Escaped Yazidi Sex Slaves Awarded Top EU Human Rights Award

COMBO - this combination of two file photos shows Iraqi Yazidis Nadia Murad Basee, left, a
AP Photo/Yorgos Karahalis, Balint Szlanko, File

Two Yazidi women who escaped sexual enslavement under the Islamic State (ISIS/ISIL) in Iraq received this year’s Andrei Sakharov Prize, Europe’s top human rights award.

BBC reports:

Nadia Murad Basee and Lamiya Aji Bashar were among thousands of Yazidi girls and women abducted by IS militants and forced into sexual slavery in 2014. But both survived and now campaign for the Yazidi community.

The freedom of thought prize is awarded annually in memory of Andrei Sakharov, a Soviet scientist and dissident. The two women were nominated by the liberal Alde group in the European Parliament.

Murad was 19 and Bashar 16 when they were abducted from their respective homes in the village of Kocho, near Sinjar in Iraq.

The 19-year-old was taken to ISIS’s de facto capital in Iraq, Mosul, where she was tortured and raped.

She lost six brothers and her mother in the Sinjar assault in 2014. Kurdish forces ultimately pushed ISIS out of Sinjar over a year after it seized the strategic town. Sinjar, located north of Mosul, is the ancestral home of the Yazidi people.

Before being kept captive for 20 months and finally succeeding in escaping the terrorist group, Bashar attempted to flee several times, notes BBC.

Murad has been a prominent advocate in highlighting the plight of the Yazidis in Iraq since she escaped.

In Iraq, the Yazidis, along with other ethnoreligious minority groups, have been victims of genocide at the hands of ISIS.

Guy Verhofstadt, leader of the Alde group, described the two award recipients as “inspirational women who have shown incredible bravery and humanity in the face of despicable brutality,” points out BBC.

It was “a very symbolic and significant decision to support these two survivors who came to Europe as refugees,” added Martin Schulz, president of the European parliament.

“We as [the] European parliament are now supporting them in their fight for, not only the dignity we have to grant to everybody, but also for their fight to give testimony as a witness to these atrocities,” also said Schulz.

Earlier this month, human rights watchdog group Amnesty International reported that the international community had abandoned and forgotten Yazidi survivors, including women and girls who escaped imprisonment and rape by the Islamic State, also known as IS.

“Tens of thousands of Yazidis were forced to flee their homes after IS fighters took the northern Iraqi town of Sinjar in August 2014,” reports BBC.

“Thousands of women and girls were treated as ‘spoils of war’ and openly sold in slave markets to IS militants,” it adds. “They were separated from the men and boys, many of whom were shot dead.”

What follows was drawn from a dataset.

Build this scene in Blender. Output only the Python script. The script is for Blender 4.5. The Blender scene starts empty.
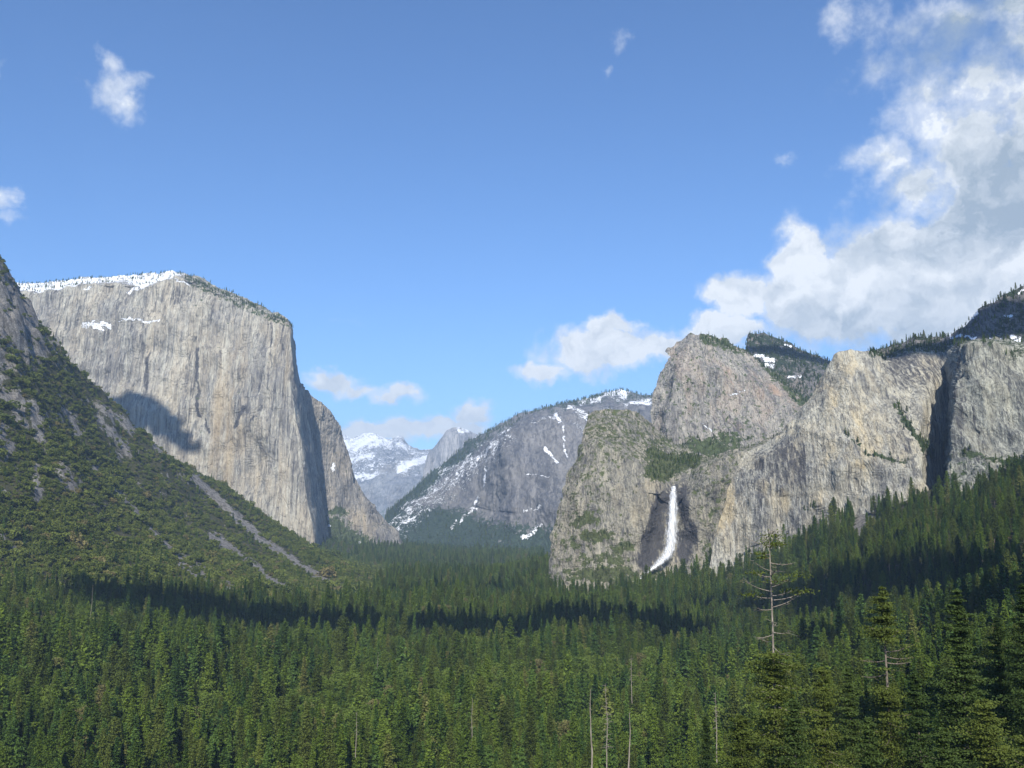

According to a document submitted to the U.S. State Department as evidence of the sexual slavery by ISIS, the brutal jihadist group maintains a detailed store-like price list for selling kidnapped Christian and Yazidi girls, including 1-year-olds, as sex slaves.

United Nations officials have authenticated the price sheet, which was exposed as part of a 278-page investigative report submitted to the State Department earlier this year by the Knights of Columbus, the world’s largest Catholic fraternal organization, and the nonprofit In Defense of Christians.